When tomatoes begin to set their fruit, their water needs change markedly.  At this time watering quantities and intervals should be reduced significantly.  Denying your tomato plants the water that they desire will encourage them to shift from their vegetative stage to their reproductive stage and will actually speed up their process of setting and maturing fruits and getting you tomatoes!

Many farmers in more arid climates "dry farm" their tomatoes, never irrigating them, and letting their deep roots tap into ground water to sustain them.

Many farmers in more arid climates "dry farm" their tomatoes, never irrigating them, and letting their deep roots tap into ground water to sustain them.

Reducing irrigation close to harvest time also reduces the moisture content in the fruits and concentrates their sugars making for much more flavorful and less mealy tomatoes.  Also, deep watering during fruiting causes sudden H20 uptake by the plants and often leads to cracking and exploding fruits.  So as counter-intuitive as it may be, take it upon yourself to be very spare with your irrigation during fruiting.


WHEN TO PLANT: May 1st - June 15th or when night time temperatures are consistently above 50 degrees

LOCATION: Sunniest warmest place you got! North of smaller vegetables to avoid shade effect.  Excellent grown in 5 gallon pots on patios or against south facing walls with reflective heat.

PLANTING METHOD: Deep! Snip out lower 30-40% of lateral branches and bury stem up to 1st remain branch to encourage new root growth and support future top growth.

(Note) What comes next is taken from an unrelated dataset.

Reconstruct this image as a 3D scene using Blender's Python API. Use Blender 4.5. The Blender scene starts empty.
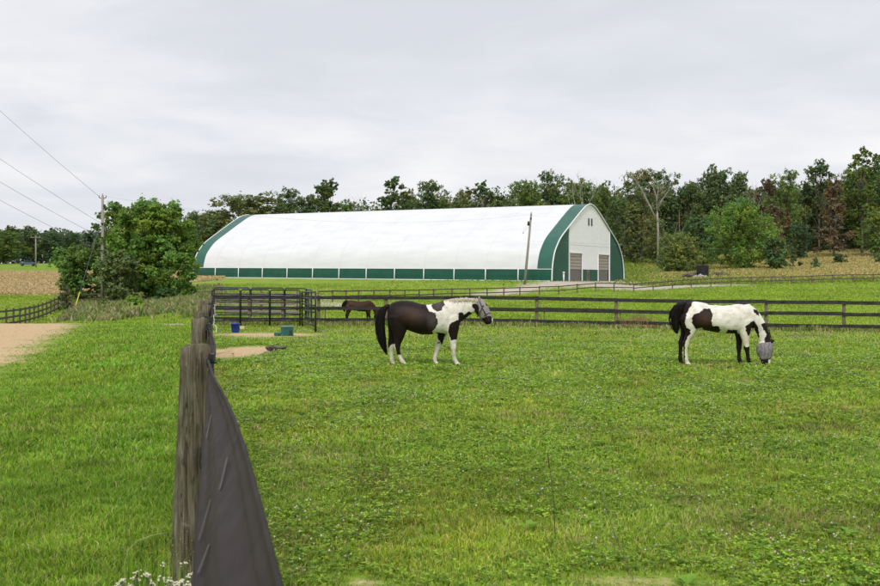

FERTILITY: Fertilize at time of planting with balanced organic vegetable fertilizer like E.B. Stone Organics Vegetable and Tomato Food.  Fertilize again lightly at time of fruit set.

PHYSICAL SUPPORT: Support each plant with a sturdy tomato cage or other trellising system (Keeps plant from falling over and setting fruit on the ground.  maintains airflow.)

PRUNING AND TRAINING: Unnecessary but can help in establishing intended form.  My approach: Pinch out “suckers” that appear on lateral branches in first 8-12” of growth. (Keeps plant from setting fruits close to the ground where they can rot)

IRRIGATION: Water regularly during vegetative growing period.  Once fruit begins to set reduce water to light watering 1-2 times/week (Helps stimulate fruit production and maturity and concentrates sugars in fruits.)

Hopefully you now have all you need to select, plant, tend, and harvest your own tomatoes!!  Once you enjoy your own home-grown tomatoes, you will never go back to the grocery store in search of these precious fruits!  Knowing that you are growing your own tomatoes, I can now say with real conviction, Happy Summer!!!